**Aim:**
Copy everything in the listing below word for word, apart from any images.

**Information shown:**
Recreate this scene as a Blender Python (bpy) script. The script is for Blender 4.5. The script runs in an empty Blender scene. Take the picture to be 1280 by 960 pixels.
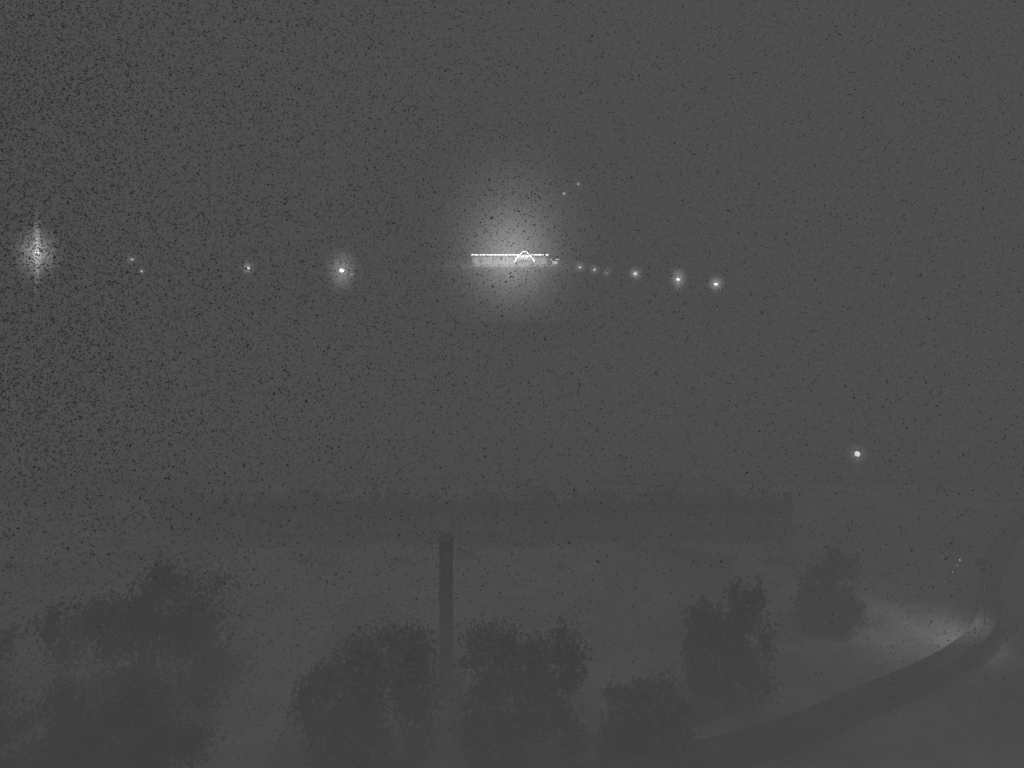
import bpy, math, random, bmesh
import numpy as np
from mathutils import Vector
random.seed(4); rng=np.random.default_rng(4)
S=bpy.context.scene
S.view_settings.view_transform='Standard'
try: S.view_settings.look='None'
except: pass
S.view_settings.exposure=0
COL=S.collection
FOG=0.078; SIG=0.008; SL=0.088

# ---------- materials ----------
def mat(name,c,rough=0.8,noise=0,scale=5,detail=6,c2=None,spec=0.3):
    m=bpy.data.materials.new(name); m.use_nodes=True; nt=m.node_tree
    b=nt.nodes['Principled BSDF']; b.inputs['Roughness'].default_value=rough
    b.inputs['Specular IOR Level'].default_value=spec
    if c2 is None: c2=c*0.6
    tc=nt.nodes.new('ShaderNodeTexCoord'); n=nt.nodes.new('ShaderNodeTexNoise')
    n.inputs['Scale'].default_value=scale; n.inputs['Detail'].default_value=detail; n.inputs['Roughness'].default_value=0.7
    nt.links.new(tc.outputs['Object'],n.inputs['Vector'])
    r=nt.nodes.new('ShaderNodeValToRGB')
    r.color_ramp.elements[0].position=.38; r.color_ramp.elements[0].color=(c2,c2,c2,1)
    r.color_ramp.elements[1].position=.62; r.color_ramp.elements[1].color=(c,c,c,1)
    nt.links.new(n.outputs[0],r.inputs[0]); nt.links.new(r.outputs[0],b.inputs['Base Color'])
    return m
def emis(name,s,c=(1,1,1)):
    m=bpy.data.materials.new(name); m.use_nodes=True; nt=m.node_tree; nt.nodes.clear()
    o=nt.nodes.new('ShaderNodeOutputMaterial'); e=nt.nodes.new('ShaderNodeEmission')
    e.inputs[0].default_value=(*c,1); e.inputs[1].default_value=s
    nt.links.new(e.outputs[0],o.inputs['Surface']); return m
def halo_mat(name,s,p):  # emission fading from the centre: painted glow in place of scattered light
    m=bpy.data.materials.new(name); m.use_nodes=True; nt=m.node_tree; nt.nodes.clear()
    o=nt.nodes.new('ShaderNodeOutputMaterial'); e=nt.nodes.new('ShaderNodeEmission')
    tc=nt.nodes.new('ShaderNodeTexCoord'); l=nt.nodes.new('ShaderNodeVectorMath'); l.operation='LENGTH'
    nt.links.new(tc.outputs['Object'],l.inputs[0])
    a=nt.nodes.new('ShaderNodeMath'); a.operation='SUBTRACT'; a.use_clamp=True; a.inputs[0].default_value=1
    nt.links.new(l.outputs['Value'],a.inputs[1])
    b=nt.nodes.new('ShaderNodeMath'); b.operation='POWER'; nt.links.new(a.outputs[0],b.inputs[0]); b.inputs[1].default_value=p
    c=nt.nodes.new('ShaderNodeMath'); c.operation='MULTIPLY'; nt.links.new(b.outputs[0],c.inputs[0]); c.inputs[1].default_value=s
    nt.links.new(c.outputs[0],e.inputs[1]); nt.links.new(e.outputs[0],o.inputs['Volume'])
    return m
def fog_mat(name,sig,lev):
    m=bpy.data.materials.new(name); m.use_nodes=True; nt=m.node_tree; nt.nodes.clear()
    o=nt.nodes.new('ShaderNodeOutputMaterial'); e=nt.nodes.new('ShaderNodeEmission'); a=nt.nodes.new('ShaderNodeVolumeAbsorption')
    a.inputs['Color'].default_value=(0,0,0,1); a.inputs['Density'].default_value=sig
    e.inputs[0].default_value=(1,1,1,1); e.inputs[1].default_value=sig*lev  # emission stands in for ambient light scattered by the fog
    ad=nt.nodes.new('ShaderNodeAddShader'); nt.links.new(e.outputs[0],ad.inputs[0]); nt.links.new(a.outputs[0],ad.inputs[1]); nt.links.new(ad.outputs[0],o.inputs['Volume'])
    return m

# ---------- mesh helpers ----------
def obj(name,V,F,m,parent=None,smooth=False):
    me=bpy.data.meshes.new(name); me.from_pydata([tuple(v) for v in V],[],F); me.update()
    if m: me.materials.append(m)
    if smooth:
        for p in me.polygons: p.use_smooth=True
    o=bpy.data.objects.new(name,me); COL.objects.link(o)
    if parent: o.parent=parent
    return o
def empty(name,loc=(0,0,0)):
    o=bpy.data.objects.new(name,None); o.location=loc; COL.objects.link(o); return o
def boxdata(boxes):
    V=[];F=[]
    for (x0,x1,y0,y1,z0,z1) in boxes:
        b=len(V)
        V+=[(x0,y0,z0),(x1,y0,z0),(x1,y1,z0),(x0,y1,z0),(x0,y0,z1),(x1,y0,z1),(x1,y1,z1),(x0,y1,z1)]
        F+=[tuple(b+i for i in f) for f in ((3,2,1,0),(4,5,6,7),(0,1,5,4),(1,2,6,5),(2,3,7,6),(3,0,4,7))]
    return V,F
def boxes(name,bs,m,parent=None,bev=0):
    V,F=boxdata(bs); o=obj(name,V,F,m,parent)
    if bev:
        md=o.modifiers.new('b','BEVEL'); md.width=bev; md.segments=2
    return o
def tube(name,pts,rad,m,parent=None,seg=10):
    V=[];F=[];n=len(pts)
    for i,p in enumerate(pts):
        p=Vector(p); a=Vector(pts[max(i-1,0)]); b=Vector(pts[min(i+1,n-1)]); d=(b-a).normalized()
        u=d.cross(Vector((0,1,0.01))).normalized(); w=d.cross(u).normalized()
        for k in range(seg):
            t=2*math.pi*k/seg; V.append(p+(u*math.cos(t)+w*math.sin(t))*rad[i])
    for i in range(n-1):
        for k in range(seg):
            F.append((i*seg+k,i*seg+(k+1)%seg,(i+1)*seg+(k+1)%seg,(i+1)*seg+k))
    F.append(tuple(range(seg))[::-1]); F.append(tuple((n-1)*seg+k for k in range(seg)))
    return obj(name,V,F,m,parent,True)
def ball(name,loc,sc,m,parent=None,sub=2):
    bm=bmesh.new(); bmesh.ops.create_icosphere(bm,subdivisions=sub,radius=1)
    me=bpy.data.meshes.new(name); bm.to_mesh(me); bm.free(); me.materials.append(m)
    for p in me.polygons: p.use_smooth=True
    o=bpy.data.objects.new(name,me); o.location=loc; o.scale=sc; COL.objects.link(o)
    if parent: o.parent=parent
    return o

def terr(y,x=0):
    def s(a,b,t):
        t=min(1,max(0,(t-a)/(b-a))); return t*t*(3-2*t)
    base=-SL*max(0,min(y,345)-45)
    return base*(1-s(345,371,y))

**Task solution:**
Recreate this scene as a Blender Python (bpy) script. The script is for Blender 4.5. The script runs in an empty Blender scene. Take the picture to be 1280 by 960 pixels.
import bpy, math, random, bmesh
import numpy as np
from mathutils import Vector
random.seed(4); rng=np.random.default_rng(4)
S=bpy.context.scene
S.view_settings.view_transform='Standard'
try: S.view_settings.look='None'
except: pass
S.view_settings.exposure=0
COL=S.collection
FOG=0.078; SIG=0.008; SL=0.088

# ---------- materials ----------
def mat(name,c,rough=0.8,noise=0,scale=5,detail=6,c2=None,spec=0.3):
    m=bpy.data.materials.new(name); m.use_nodes=True; nt=m.node_tree
    b=nt.nodes['Principled BSDF']; b.inputs['Roughness'].default_value=rough
    b.inputs['Specular IOR Level'].default_value=spec
    if c2 is None: c2=c*0.6
    tc=nt.nodes.new('ShaderNodeTexCoord'); n=nt.nodes.new('ShaderNodeTexNoise')
    n.inputs['Scale'].default_value=scale; n.inputs['Detail'].default_value=detail; n.inputs['Roughness'].default_value=0.7
    nt.links.new(tc.outputs['Object'],n.inputs['Vector'])
    r=nt.nodes.new('ShaderNodeValToRGB')
    r.color_ramp.elements[0].position=.38; r.color_ramp.elements[0].color=(c2,c2,c2,1)
    r.color_ramp.elements[1].position=.62; r.color_ramp.elements[1].color=(c,c,c,1)
    nt.links.new(n.outputs[0],r.inputs[0]); nt.links.new(r.outputs[0],b.inputs['Base Color'])
    return m
def emis(name,s,c=(1,1,1)):
    m=bpy.data.materials.new(name); m.use_nodes=True; nt=m.node_tree; nt.nodes.clear()
    o=nt.nodes.new('ShaderNodeOutputMaterial'); e=nt.nodes.new('ShaderNodeEmission')
    e.inputs[0].default_value=(*c,1); e.inputs[1].default_value=s
    nt.links.new(e.outputs[0],o.inputs['Surface']); return m
def halo_mat(name,s,p):  # emission fading from the centre: painted glow in place of scattered light
    m=bpy.data.materials.new(name); m.use_nodes=True; nt=m.node_tree; nt.nodes.clear()
    o=nt.nodes.new('ShaderNodeOutputMaterial'); e=nt.nodes.new('ShaderNodeEmission')
    tc=nt.nodes.new('ShaderNodeTexCoord'); l=nt.nodes.new('ShaderNodeVectorMath'); l.operation='LENGTH'
    nt.links.new(tc.outputs['Object'],l.inputs[0])
    a=nt.nodes.new('ShaderNodeMath'); a.operation='SUBTRACT'; a.use_clamp=True; a.inputs[0].default_value=1
    nt.links.new(l.outputs['Value'],a.inputs[1])
    b=nt.nodes.new('ShaderNodeMath'); b.operation='POWER'; nt.links.new(a.outputs[0],b.inputs[0]); b.inputs[1].default_value=p
    c=nt.nodes.new('ShaderNodeMath'); c.operation='MULTIPLY'; nt.links.new(b.outputs[0],c.inputs[0]); c.inputs[1].default_value=s
    nt.links.new(c.outputs[0],e.inputs[1]); nt.links.new(e.outputs[0],o.inputs['Volume'])
    return m
def fog_mat(name,sig,lev):
    m=bpy.data.materials.new(name); m.use_nodes=True; nt=m.node_tree; nt.nodes.clear()
    o=nt.nodes.new('ShaderNodeOutputMaterial'); e=nt.nodes.new('ShaderNodeEmission'); a=nt.nodes.new('ShaderNodeVolumeAbsorption')
    a.inputs['Color'].default_value=(0,0,0,1); a.inputs['Density'].default_value=sig
    e.inputs[0].default_value=(1,1,1,1); e.inputs[1].default_value=sig*lev  # emission stands in for ambient light scattered by the fog
    ad=nt.nodes.new('ShaderNodeAddShader'); nt.links.new(e.outputs[0],ad.inputs[0]); nt.links.new(a.outputs[0],ad.inputs[1]); nt.links.new(ad.outputs[0],o.inputs['Volume'])
    return m

# ---------- mesh helpers ----------
def obj(name,V,F,m,parent=None,smooth=False):
    me=bpy.data.meshes.new(name); me.from_pydata([tuple(v) for v in V],[],F); me.update()
    if m: me.materials.append(m)
    if smooth:
        for p in me.polygons: p.use_smooth=True
    o=bpy.data.objects.new(name,me); COL.objects.link(o)
    if parent: o.parent=parent
    return o
def empty(name,loc=(0,0,0)):
    o=bpy.data.objects.new(name,None); o.location=loc; COL.objects.link(o); return o
def boxdata(boxes):
    V=[];F=[]
    for (x0,x1,y0,y1,z0,z1) in boxes:
        b=len(V)
        V+=[(x0,y0,z0),(x1,y0,z0),(x1,y1,z0),(x0,y1,z0),(x0,y0,z1),(x1,y0,z1),(x1,y1,z1),(x0,y1,z1)]
        F+=[tuple(b+i for i in f) for f in ((3,2,1,0),(4,5,6,7),(0,1,5,4),(1,2,6,5),(2,3,7,6),(3,0,4,7))]
    return V,F
def boxes(name,bs,m,parent=None,bev=0):
    V,F=boxdata(bs); o=obj(name,V,F,m,parent)
    if bev:
        md=o.modifiers.new('b','BEVEL'); md.width=bev; md.segments=2
    return o
def tube(name,pts,rad,m,parent=None,seg=10):
    V=[];F=[];n=len(pts)
    for i,p in enumerate(pts):
        p=Vector(p); a=Vector(pts[max(i-1,0)]); b=Vector(pts[min(i+1,n-1)]); d=(b-a).normalized()
        u=d.cross(Vector((0,1,0.01))).normalized(); w=d.cross(u).normalized()
        for k in range(seg):
            t=2*math.pi*k/seg; V.append(p+(u*math.cos(t)+w*math.sin(t))*rad[i])
    for i in range(n-1):
        for k in range(seg):
            F.append((i*seg+k,i*seg+(k+1)%seg,(i+1)*seg+(k+1)%seg,(i+1)*seg+k))
    F.append(tuple(range(seg))[::-1]); F.append(tuple((n-1)*seg+k for k in range(seg)))
    return obj(name,V,F,m,parent,True)
def ball(name,loc,sc,m,parent=None,sub=2):
    bm=bmesh.new(); bmesh.ops.create_icosphere(bm,subdivisions=sub,radius=1)
    me=bpy.data.meshes.new(name); bm.to_mesh(me); bm.free(); me.materials.append(m)
    for p in me.polygons: p.use_smooth=True
    o=bpy.data.objects.new(name,me); o.location=loc; o.scale=sc; COL.objects.link(o)
    if parent: o.parent=parent
    return o

def terr(y,x=0):
    def s(a,b,t):
        t=min(1,max(0,(t-a)/(b-a))); return t*t*(3-2*t)
    base=-SL*max(0,min(y,345)-45)
    return base*(1-s(345,371,y))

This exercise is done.